Algerian-born French writer. His works, such as the novels L'Etranger/The Outsider (1942) and La Peste/The Plague (1948), owe much to existentialism in their emphasis on the absurdity and arbitrariness of life. Other works include Le Mythe de Sisyphe/The Myth of Sisyphus (1943) and L'Homme révolté/The Rebel (1951). Camus's criticism of communism in the latter book led to a protracted quarrel with the philosopher Jean-Paul Sartre. He was awarded the Nobel Prize for Literature in 1957.

The plays Le Malentendu/Cross Purpose and Caligula (both 1944), and the novel L'Etranger (‘the study of an absurd man in an absurd world’) explore various aspects of ‘the Absurd’, while Le Mythe de Sisyphe is a philosophical treatment of the same concept. With Lettres à un ami allemand/Letters to a German Friend (1945), La Peste, the play L'Etat de siège/State of Siege (1948), and L'Homme révolté, Camus moved away from metaphysical alienation and began to explore the problem of suffering in its more historical manifestations, and the concept of revolt.

Much of Camus's journalism is collected in Actuelles (1950–58) and some later essays in L'Eté/Summer (1954). Les Justes/The Just Assassins, Camus's fourth play, appeared in 1950. He also adapted for the stage works by Buzzati, Calderón, Dostoevsky, Faulkner, Larivey, and Lope de Vega.

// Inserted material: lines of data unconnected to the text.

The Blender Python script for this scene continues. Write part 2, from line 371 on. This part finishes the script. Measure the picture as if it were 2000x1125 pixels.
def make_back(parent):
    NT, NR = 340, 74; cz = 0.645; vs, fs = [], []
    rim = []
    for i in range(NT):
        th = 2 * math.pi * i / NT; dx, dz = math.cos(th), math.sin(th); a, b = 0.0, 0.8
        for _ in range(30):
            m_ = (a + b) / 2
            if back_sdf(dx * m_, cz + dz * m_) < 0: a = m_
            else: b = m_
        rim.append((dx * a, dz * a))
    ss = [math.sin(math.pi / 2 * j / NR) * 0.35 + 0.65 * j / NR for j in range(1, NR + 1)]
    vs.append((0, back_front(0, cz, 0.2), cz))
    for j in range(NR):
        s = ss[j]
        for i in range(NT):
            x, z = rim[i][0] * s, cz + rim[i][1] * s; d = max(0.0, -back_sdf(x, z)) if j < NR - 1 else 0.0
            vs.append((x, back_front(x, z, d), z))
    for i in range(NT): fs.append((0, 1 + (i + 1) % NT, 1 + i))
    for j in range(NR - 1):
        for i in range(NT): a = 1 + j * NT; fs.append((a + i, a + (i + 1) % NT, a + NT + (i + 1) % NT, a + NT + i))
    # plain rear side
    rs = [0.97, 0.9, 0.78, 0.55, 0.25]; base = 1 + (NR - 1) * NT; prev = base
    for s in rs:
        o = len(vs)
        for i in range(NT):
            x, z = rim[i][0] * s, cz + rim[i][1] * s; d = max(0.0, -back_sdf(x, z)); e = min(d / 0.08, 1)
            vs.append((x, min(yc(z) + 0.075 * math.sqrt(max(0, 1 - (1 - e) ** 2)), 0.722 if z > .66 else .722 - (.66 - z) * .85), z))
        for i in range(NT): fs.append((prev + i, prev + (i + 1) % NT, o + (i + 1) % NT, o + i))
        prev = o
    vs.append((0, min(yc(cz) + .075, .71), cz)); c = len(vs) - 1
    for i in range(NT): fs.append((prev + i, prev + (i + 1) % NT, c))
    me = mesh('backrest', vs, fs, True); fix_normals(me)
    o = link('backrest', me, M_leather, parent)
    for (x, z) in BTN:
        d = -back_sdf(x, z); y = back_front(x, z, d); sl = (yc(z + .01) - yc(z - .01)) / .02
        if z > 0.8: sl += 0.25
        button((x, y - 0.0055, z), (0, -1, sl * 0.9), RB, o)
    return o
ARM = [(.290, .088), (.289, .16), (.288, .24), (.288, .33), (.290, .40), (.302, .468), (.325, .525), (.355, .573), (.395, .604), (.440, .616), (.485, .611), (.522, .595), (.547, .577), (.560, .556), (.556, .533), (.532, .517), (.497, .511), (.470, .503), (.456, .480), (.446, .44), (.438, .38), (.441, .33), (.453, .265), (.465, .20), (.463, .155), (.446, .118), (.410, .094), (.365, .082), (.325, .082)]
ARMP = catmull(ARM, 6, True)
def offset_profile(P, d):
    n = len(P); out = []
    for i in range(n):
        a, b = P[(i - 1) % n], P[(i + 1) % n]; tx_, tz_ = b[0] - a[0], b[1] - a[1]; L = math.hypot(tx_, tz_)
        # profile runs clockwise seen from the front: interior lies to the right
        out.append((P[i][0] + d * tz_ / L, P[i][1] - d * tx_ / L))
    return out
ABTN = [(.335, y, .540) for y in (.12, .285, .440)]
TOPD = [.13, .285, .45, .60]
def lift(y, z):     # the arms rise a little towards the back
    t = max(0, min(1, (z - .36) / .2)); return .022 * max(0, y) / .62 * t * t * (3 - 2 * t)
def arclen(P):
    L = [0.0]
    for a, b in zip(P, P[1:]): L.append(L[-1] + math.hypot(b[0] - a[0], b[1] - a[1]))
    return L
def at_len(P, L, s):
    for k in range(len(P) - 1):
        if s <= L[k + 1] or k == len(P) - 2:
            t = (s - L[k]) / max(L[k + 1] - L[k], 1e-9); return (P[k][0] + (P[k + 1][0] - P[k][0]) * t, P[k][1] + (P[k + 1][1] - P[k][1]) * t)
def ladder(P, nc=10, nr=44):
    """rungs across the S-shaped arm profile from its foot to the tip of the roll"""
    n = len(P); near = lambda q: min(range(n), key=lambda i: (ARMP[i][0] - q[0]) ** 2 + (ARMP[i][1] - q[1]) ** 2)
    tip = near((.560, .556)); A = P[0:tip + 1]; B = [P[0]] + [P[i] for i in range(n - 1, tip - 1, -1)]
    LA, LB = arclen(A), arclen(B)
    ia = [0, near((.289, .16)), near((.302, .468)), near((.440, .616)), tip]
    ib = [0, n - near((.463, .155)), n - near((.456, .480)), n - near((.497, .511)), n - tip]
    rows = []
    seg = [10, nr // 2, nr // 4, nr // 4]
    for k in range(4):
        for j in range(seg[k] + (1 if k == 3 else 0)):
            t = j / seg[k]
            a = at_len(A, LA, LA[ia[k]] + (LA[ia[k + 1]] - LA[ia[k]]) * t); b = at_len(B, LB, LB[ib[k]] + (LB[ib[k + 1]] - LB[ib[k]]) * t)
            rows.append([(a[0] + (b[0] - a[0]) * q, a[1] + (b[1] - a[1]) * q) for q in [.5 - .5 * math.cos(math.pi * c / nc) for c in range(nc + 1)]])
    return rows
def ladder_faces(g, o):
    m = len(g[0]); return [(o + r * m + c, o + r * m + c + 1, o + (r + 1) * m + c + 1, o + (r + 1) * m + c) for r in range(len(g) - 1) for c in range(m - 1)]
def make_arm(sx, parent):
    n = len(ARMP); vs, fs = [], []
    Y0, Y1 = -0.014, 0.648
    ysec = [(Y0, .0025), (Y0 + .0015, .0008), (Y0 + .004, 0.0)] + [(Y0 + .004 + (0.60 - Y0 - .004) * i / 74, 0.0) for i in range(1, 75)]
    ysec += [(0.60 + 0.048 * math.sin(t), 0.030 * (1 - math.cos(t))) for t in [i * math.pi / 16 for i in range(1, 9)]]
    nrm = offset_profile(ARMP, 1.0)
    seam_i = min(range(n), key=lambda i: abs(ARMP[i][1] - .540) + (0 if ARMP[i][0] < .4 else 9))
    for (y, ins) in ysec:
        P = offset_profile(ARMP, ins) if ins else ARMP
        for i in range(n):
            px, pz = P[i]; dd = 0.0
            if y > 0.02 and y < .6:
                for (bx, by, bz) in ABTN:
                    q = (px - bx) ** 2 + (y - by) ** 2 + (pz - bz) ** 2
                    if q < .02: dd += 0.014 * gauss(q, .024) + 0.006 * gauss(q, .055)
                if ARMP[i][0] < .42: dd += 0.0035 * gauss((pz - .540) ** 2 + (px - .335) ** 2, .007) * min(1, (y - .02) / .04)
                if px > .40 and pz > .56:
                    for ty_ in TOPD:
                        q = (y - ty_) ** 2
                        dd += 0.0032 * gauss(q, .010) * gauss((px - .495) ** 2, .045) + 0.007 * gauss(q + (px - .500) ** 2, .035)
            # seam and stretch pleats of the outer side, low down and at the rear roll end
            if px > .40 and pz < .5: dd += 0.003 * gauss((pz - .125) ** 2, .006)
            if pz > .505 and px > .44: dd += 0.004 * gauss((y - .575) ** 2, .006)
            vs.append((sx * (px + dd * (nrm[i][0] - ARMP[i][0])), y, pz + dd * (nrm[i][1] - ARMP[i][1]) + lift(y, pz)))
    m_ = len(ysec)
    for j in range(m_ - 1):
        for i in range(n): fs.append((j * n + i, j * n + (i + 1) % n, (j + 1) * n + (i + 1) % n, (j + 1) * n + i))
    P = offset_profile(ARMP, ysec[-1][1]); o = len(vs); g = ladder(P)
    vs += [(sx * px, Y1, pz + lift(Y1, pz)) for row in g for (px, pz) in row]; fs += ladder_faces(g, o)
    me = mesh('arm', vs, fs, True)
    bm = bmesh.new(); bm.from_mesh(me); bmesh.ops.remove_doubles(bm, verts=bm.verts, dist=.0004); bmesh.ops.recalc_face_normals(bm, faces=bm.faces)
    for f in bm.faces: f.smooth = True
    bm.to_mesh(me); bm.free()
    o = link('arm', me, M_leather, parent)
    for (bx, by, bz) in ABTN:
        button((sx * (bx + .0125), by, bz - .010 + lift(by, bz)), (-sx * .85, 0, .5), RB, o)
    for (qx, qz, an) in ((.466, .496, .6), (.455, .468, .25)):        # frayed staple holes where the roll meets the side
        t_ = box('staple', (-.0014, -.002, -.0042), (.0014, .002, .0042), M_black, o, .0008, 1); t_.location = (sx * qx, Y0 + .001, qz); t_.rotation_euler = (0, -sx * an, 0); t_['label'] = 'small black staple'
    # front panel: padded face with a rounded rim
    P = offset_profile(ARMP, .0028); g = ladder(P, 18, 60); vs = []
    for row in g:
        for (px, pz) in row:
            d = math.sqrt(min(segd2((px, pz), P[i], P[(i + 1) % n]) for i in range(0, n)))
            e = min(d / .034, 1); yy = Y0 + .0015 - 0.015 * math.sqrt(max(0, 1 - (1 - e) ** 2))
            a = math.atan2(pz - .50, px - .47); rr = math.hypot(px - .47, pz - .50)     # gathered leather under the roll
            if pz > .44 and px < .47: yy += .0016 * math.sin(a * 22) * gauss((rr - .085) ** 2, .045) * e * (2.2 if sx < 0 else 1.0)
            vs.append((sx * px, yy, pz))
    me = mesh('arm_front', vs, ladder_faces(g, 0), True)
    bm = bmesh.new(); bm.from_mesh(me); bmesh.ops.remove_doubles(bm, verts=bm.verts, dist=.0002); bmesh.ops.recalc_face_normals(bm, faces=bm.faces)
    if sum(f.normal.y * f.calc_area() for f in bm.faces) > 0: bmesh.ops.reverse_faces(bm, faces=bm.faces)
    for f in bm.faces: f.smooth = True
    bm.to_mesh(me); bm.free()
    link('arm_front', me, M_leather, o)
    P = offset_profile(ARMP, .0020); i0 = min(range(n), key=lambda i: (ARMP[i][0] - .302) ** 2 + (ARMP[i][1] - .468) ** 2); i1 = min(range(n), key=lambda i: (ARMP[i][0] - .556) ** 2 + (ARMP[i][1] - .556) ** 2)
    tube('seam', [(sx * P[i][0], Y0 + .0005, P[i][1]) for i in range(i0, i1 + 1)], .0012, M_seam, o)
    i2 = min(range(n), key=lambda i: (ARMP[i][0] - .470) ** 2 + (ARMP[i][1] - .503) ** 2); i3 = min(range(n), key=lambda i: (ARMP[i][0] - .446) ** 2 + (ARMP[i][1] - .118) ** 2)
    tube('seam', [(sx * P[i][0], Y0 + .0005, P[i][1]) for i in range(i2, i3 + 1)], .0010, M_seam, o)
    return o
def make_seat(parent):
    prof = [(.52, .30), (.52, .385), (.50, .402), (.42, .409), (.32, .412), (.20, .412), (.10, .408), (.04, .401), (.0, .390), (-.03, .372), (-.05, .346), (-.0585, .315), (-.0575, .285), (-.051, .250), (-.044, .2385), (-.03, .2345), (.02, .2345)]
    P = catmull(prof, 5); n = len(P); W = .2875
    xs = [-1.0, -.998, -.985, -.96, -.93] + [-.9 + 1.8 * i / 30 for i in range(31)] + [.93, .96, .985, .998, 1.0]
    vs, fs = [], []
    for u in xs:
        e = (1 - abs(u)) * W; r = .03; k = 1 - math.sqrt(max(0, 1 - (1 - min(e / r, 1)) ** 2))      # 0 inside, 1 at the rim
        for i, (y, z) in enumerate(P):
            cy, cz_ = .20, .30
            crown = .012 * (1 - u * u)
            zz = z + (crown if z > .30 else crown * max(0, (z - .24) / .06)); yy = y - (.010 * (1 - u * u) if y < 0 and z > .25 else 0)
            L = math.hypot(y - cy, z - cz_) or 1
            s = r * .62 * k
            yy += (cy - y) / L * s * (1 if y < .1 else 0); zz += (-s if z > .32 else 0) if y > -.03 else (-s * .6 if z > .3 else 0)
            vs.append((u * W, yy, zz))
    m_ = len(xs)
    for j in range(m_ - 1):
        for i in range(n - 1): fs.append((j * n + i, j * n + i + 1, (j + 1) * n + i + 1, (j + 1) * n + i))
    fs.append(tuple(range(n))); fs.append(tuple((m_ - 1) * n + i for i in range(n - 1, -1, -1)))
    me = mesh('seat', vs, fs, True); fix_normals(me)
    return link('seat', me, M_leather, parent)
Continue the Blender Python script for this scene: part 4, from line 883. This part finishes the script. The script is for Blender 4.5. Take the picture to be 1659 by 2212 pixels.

La Chute/The Fall (1956) is perhaps Camus's most mature work; it was followed in 1957 by a collection of short stories, L'Exil et le royaume/Exile and the Kingdom.

Camus was born in Mondovi, Algeria (then a French colony), and educated at the university of Algiers. After the death of his father in World War I, Camus's family was poor, and he supported himself by a variety of jobs while studying. A possible academic career was cut short by an attack of tuberculosis, so Camus instead furthered his literary interests. He worked at first in a theatre collective and as a journalist, and his early collections of essays, L'Envers et l'endroit/The Wrong Side and the Right Side (1937) and Noces/Nuptials (1938), spell out clearly the themes and dichotomies which characterized his later work. He moved to Paris in 1939 where he was active in the Resistance during World War II and edited the left-wing newspaper Combat with Sartre 1944–48. He was killed in a car crash.